## Your task
Repeat exactly, and only, the lines below starting at the line that contains "B['0r'] = board('deeply" and ending at the line that contains "B['1'] = board('topmost", inclusive of both.
— START Data shown —
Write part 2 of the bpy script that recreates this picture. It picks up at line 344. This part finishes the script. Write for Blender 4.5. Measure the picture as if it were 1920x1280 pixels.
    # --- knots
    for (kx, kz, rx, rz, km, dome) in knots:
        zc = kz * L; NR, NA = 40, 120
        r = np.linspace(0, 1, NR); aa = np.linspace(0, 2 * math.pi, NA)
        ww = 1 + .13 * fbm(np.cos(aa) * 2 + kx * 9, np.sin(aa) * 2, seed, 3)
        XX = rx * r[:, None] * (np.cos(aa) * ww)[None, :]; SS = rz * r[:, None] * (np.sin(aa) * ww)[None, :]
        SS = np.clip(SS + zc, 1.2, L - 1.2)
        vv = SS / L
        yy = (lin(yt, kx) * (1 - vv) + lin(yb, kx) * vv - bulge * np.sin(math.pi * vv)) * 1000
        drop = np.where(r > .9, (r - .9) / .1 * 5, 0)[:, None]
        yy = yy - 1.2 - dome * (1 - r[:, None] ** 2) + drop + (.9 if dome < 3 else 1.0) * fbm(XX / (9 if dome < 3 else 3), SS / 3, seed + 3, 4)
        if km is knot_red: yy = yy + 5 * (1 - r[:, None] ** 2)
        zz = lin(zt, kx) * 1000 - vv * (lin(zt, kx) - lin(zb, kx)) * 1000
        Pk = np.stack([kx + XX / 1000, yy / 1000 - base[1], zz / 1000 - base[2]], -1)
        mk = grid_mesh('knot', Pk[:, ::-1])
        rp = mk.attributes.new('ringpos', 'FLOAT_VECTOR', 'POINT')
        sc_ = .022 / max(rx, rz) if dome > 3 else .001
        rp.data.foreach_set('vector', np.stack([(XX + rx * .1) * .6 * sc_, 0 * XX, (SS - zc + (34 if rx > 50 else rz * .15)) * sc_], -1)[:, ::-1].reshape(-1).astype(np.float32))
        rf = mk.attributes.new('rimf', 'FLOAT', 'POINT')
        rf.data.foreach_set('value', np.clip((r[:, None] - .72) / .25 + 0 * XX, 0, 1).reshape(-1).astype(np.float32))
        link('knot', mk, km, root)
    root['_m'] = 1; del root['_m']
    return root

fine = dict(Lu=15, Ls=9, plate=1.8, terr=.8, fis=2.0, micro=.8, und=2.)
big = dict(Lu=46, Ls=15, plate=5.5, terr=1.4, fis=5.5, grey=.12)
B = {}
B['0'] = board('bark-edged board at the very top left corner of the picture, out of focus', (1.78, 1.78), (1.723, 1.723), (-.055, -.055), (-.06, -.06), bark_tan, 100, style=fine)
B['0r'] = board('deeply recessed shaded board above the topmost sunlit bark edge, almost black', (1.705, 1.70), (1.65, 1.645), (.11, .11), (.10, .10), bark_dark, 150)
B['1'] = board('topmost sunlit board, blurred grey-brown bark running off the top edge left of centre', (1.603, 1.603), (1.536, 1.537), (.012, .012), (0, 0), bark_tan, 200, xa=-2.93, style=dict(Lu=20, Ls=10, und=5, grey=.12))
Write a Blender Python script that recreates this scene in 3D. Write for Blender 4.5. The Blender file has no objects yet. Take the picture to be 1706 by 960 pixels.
— END Data shown —
## Answer for the task
B['0r'] = board('deeply recessed shaded board above the topmost sunlit bark edge, almost black', (1.705, 1.70), (1.65, 1.645), (.11, .11), (.10, .10), bark_dark, 150)
B['1'] = board('topmost sunlit board, blurred grey-brown bark running off the top edge left of centre', (1.603, 1.603), (1.536, 1.537), (.012, .012), (0, 0), bark_tan, 200, xa=-2.93, style=dict(Lu=20, Ls=10, und=5, grey=.12))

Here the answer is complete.